**Exercise objective**
Please copy the lines below exactly, from the first one through the line showing "C = bpy.context.scene.collection".

**Source excerpt**
##############################

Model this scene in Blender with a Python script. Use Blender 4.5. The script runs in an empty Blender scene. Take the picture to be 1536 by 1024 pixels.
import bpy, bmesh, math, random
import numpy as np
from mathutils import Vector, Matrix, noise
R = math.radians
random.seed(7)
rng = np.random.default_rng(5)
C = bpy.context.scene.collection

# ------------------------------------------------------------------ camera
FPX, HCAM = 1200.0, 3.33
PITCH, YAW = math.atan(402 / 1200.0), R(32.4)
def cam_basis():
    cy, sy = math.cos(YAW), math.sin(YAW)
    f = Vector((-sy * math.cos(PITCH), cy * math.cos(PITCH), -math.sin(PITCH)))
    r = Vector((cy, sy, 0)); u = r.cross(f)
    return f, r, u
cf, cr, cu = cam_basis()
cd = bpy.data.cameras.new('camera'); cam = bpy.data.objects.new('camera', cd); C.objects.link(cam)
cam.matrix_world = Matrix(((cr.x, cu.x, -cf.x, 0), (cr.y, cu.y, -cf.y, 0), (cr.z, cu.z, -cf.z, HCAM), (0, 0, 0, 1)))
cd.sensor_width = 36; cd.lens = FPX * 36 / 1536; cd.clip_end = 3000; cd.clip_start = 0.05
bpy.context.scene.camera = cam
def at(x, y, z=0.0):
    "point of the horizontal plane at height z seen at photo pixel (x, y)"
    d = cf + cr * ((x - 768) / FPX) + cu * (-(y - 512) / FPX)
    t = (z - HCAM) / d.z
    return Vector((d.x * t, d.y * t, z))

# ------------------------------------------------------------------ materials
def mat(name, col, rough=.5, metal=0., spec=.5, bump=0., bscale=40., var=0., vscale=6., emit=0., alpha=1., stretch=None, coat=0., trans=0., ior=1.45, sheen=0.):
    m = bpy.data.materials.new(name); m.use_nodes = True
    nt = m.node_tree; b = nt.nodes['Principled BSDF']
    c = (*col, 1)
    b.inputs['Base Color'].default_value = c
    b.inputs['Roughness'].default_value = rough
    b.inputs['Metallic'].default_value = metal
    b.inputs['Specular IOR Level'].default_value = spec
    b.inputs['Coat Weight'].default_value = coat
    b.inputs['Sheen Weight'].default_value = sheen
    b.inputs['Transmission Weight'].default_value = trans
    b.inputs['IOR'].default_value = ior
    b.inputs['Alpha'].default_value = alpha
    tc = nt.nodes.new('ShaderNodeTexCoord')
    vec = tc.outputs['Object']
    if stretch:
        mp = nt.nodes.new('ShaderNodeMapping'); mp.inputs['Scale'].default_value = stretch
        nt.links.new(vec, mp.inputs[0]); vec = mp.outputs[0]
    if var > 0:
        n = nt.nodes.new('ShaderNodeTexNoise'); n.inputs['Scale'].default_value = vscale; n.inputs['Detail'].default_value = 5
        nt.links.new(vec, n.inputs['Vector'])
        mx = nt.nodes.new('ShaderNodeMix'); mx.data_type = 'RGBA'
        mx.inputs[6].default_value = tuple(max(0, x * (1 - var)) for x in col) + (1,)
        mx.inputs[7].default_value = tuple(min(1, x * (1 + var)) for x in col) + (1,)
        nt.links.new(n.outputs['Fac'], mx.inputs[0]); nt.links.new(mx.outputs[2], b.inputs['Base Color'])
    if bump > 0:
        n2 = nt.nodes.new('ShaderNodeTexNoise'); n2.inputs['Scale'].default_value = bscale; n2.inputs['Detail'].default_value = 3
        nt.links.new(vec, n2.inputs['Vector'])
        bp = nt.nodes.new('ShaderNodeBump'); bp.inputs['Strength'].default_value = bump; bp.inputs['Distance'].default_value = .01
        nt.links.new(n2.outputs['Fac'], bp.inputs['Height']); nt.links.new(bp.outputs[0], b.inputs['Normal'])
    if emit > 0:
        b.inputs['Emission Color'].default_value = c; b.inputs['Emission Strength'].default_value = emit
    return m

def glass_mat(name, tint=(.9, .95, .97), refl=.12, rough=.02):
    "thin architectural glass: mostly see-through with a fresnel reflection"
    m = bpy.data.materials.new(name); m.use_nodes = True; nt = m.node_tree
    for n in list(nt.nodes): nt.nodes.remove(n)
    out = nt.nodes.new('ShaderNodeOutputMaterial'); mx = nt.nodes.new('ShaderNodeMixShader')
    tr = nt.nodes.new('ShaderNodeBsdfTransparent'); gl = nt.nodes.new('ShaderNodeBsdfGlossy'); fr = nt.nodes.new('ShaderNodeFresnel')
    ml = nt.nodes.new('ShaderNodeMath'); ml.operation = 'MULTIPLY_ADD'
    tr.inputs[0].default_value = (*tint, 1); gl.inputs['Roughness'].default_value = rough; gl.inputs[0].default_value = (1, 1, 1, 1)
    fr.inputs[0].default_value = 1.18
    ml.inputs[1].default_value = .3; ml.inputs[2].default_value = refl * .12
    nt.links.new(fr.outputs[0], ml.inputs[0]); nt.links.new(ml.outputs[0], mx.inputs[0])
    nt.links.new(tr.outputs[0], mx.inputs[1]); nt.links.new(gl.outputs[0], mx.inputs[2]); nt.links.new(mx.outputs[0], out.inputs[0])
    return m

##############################

**Solved exercise**
Model this scene in Blender with a Python script. Use Blender 4.5. The script runs in an empty Blender scene. Take the picture to be 1536 by 1024 pixels.
import bpy, bmesh, math, random
import numpy as np
from mathutils import Vector, Matrix, noise
R = math.radians
random.seed(7)
rng = np.random.default_rng(5)
C = bpy.context.scene.collection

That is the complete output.